- Job
Reproduce the records below exactly as given.

- Given records
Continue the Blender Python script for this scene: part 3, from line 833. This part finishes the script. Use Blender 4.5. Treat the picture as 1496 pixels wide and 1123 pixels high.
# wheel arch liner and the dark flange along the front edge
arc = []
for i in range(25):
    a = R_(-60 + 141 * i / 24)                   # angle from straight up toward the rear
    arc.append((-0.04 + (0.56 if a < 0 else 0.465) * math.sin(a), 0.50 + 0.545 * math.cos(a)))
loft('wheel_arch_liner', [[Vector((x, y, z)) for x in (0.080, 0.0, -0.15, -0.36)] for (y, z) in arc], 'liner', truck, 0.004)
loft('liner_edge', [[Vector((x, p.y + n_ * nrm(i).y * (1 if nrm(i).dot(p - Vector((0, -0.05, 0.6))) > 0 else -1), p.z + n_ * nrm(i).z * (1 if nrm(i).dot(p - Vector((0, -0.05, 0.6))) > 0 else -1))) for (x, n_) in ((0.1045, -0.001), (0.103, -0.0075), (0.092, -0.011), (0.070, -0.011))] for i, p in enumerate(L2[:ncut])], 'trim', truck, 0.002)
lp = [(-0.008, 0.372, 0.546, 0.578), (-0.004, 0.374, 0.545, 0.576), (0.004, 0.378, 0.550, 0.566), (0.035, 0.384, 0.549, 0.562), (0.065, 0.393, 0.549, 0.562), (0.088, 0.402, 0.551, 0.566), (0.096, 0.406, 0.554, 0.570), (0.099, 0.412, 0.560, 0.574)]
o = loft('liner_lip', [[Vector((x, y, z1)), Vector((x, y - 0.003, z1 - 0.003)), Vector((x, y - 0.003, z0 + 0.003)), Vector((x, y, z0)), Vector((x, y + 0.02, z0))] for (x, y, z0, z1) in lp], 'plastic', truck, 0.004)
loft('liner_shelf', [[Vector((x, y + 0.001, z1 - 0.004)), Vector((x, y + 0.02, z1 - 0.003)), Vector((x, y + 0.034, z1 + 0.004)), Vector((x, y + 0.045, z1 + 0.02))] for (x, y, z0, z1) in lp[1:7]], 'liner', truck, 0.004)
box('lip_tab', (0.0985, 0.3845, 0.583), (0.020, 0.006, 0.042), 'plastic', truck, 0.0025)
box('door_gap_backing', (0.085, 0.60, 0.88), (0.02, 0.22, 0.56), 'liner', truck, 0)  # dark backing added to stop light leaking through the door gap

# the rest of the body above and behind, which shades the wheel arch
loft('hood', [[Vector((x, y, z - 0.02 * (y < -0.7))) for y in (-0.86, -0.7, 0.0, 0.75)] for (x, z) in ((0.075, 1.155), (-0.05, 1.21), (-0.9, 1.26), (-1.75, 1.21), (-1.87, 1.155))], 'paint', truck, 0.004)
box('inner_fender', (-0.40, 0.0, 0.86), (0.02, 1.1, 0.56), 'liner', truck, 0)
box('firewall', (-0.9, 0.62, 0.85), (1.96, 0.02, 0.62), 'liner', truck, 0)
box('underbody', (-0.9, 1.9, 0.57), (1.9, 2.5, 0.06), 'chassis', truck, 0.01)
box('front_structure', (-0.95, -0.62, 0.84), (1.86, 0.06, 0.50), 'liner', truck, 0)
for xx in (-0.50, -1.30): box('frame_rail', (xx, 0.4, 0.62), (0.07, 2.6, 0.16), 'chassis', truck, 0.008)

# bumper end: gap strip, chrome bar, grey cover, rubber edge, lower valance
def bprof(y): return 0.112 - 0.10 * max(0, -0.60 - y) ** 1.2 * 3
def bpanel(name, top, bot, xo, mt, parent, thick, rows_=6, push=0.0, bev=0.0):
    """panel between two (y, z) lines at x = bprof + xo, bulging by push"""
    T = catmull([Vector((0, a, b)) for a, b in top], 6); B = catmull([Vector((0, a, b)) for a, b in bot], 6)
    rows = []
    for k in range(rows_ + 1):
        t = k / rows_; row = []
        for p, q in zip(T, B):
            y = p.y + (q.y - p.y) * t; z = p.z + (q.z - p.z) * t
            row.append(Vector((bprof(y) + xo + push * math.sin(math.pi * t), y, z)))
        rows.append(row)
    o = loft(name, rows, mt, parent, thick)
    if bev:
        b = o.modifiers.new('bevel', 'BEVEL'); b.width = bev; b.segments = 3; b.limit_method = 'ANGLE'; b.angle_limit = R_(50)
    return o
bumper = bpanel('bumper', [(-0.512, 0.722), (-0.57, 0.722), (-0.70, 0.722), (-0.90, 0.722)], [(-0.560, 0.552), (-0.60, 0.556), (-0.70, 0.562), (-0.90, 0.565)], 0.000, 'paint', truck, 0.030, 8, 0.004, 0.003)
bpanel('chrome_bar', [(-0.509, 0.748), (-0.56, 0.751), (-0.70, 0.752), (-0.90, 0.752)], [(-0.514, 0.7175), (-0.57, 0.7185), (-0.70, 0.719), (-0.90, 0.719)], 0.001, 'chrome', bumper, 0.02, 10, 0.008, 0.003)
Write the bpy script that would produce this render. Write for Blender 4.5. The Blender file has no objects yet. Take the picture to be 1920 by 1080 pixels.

- Task response
Continue the Blender Python script for this scene: part 3, from line 833. This part finishes the script. Use Blender 4.5. Treat the picture as 1496 pixels wide and 1123 pixels high.
# wheel arch liner and the dark flange along the front edge
arc = []
for i in range(25):
    a = R_(-60 + 141 * i / 24)                   # angle from straight up toward the rear
    arc.append((-0.04 + (0.56 if a < 0 else 0.465) * math.sin(a), 0.50 + 0.545 * math.cos(a)))
loft('wheel_arch_liner', [[Vector((x, y, z)) for x in (0.080, 0.0, -0.15, -0.36)] for (y, z) in arc], 'liner', truck, 0.004)
loft('liner_edge', [[Vector((x, p.y + n_ * nrm(i).y * (1 if nrm(i).dot(p - Vector((0, -0.05, 0.6))) > 0 else -1), p.z + n_ * nrm(i).z * (1 if nrm(i).dot(p - Vector((0, -0.05, 0.6))) > 0 else -1))) for (x, n_) in ((0.1045, -0.001), (0.103, -0.0075), (0.092, -0.011), (0.070, -0.011))] for i, p in enumerate(L2[:ncut])], 'trim', truck, 0.002)
lp = [(-0.008, 0.372, 0.546, 0.578), (-0.004, 0.374, 0.545, 0.576), (0.004, 0.378, 0.550, 0.566), (0.035, 0.384, 0.549, 0.562), (0.065, 0.393, 0.549, 0.562), (0.088, 0.402, 0.551, 0.566), (0.096, 0.406, 0.554, 0.570), (0.099, 0.412, 0.560, 0.574)]
o = loft('liner_lip', [[Vector((x, y, z1)), Vector((x, y - 0.003, z1 - 0.003)), Vector((x, y - 0.003, z0 + 0.003)), Vector((x, y, z0)), Vector((x, y + 0.02, z0))] for (x, y, z0, z1) in lp], 'plastic', truck, 0.004)
loft('liner_shelf', [[Vector((x, y + 0.001, z1 - 0.004)), Vector((x, y + 0.02, z1 - 0.003)), Vector((x, y + 0.034, z1 + 0.004)), Vector((x, y + 0.045, z1 + 0.02))] for (x, y, z0, z1) in lp[1:7]], 'liner', truck, 0.004)
box('lip_tab', (0.0985, 0.3845, 0.583), (0.020, 0.006, 0.042), 'plastic', truck, 0.0025)
box('door_gap_backing', (0.085, 0.60, 0.88), (0.02, 0.22, 0.56), 'liner', truck, 0)  # dark backing added to stop light leaking through the door gap

# the rest of the body above and behind, which shades the wheel arch
loft('hood', [[Vector((x, y, z - 0.02 * (y < -0.7))) for y in (-0.86, -0.7, 0.0, 0.75)] for (x, z) in ((0.075, 1.155), (-0.05, 1.21), (-0.9, 1.26), (-1.75, 1.21), (-1.87, 1.155))], 'paint', truck, 0.004)
box('inner_fender', (-0.40, 0.0, 0.86), (0.02, 1.1, 0.56), 'liner', truck, 0)
box('firewall', (-0.9, 0.62, 0.85), (1.96, 0.02, 0.62), 'liner', truck, 0)
box('underbody', (-0.9, 1.9, 0.57), (1.9, 2.5, 0.06), 'chassis', truck, 0.01)
box('front_structure', (-0.95, -0.62, 0.84), (1.86, 0.06, 0.50), 'liner', truck, 0)
for xx in (-0.50, -1.30): box('frame_rail', (xx, 0.4, 0.62), (0.07, 2.6, 0.16), 'chassis', truck, 0.008)

# bumper end: gap strip, chrome bar, grey cover, rubber edge, lower valance
def bprof(y): return 0.112 - 0.10 * max(0, -0.60 - y) ** 1.2 * 3
def bpanel(name, top, bot, xo, mt, parent, thick, rows_=6, push=0.0, bev=0.0):
    """panel between two (y, z) lines at x = bprof + xo, bulging by push"""
    T = catmull([Vector((0, a, b)) for a, b in top], 6); B = catmull([Vector((0, a, b)) for a, b in bot], 6)
    rows = []
    for k in range(rows_ + 1):
        t = k / rows_; row = []
        for p, q in zip(T, B):
            y = p.y + (q.y - p.y) * t; z = p.z + (q.z - p.z) * t
            row.append(Vector((bprof(y) + xo + push * math.sin(math.pi * t), y, z)))
        rows.append(row)
    o = loft(name, rows, mt, parent, thick)
    if bev:
        b = o.modifiers.new('bevel', 'BEVEL'); b.width = bev; b.segments = 3; b.limit_method = 'ANGLE'; b.angle_limit = R_(50)
    return o
bumper = bpanel('bumper', [(-0.512, 0.722), (-0.57, 0.722), (-0.70, 0.722), (-0.90, 0.722)], [(-0.560, 0.552), (-0.60, 0.556), (-0.70, 0.562), (-0.90, 0.565)], 0.000, 'paint', truck, 0.030, 8, 0.004, 0.003)
bpanel('chrome_bar', [(-0.509, 0.748), (-0.56, 0.751), (-0.70, 0.752), (-0.90, 0.752)], [(-0.514, 0.7175), (-0.57, 0.7185), (-0.70, 0.719), (-0.90, 0.719)], 0.001, 'chrome', bumper, 0.02, 10, 0.008, 0.003)
Write the bpy script that would produce this render. Write for Blender 4.5. The Blender file has no objects yet. Take the picture to be 1920 by 1080 pixels.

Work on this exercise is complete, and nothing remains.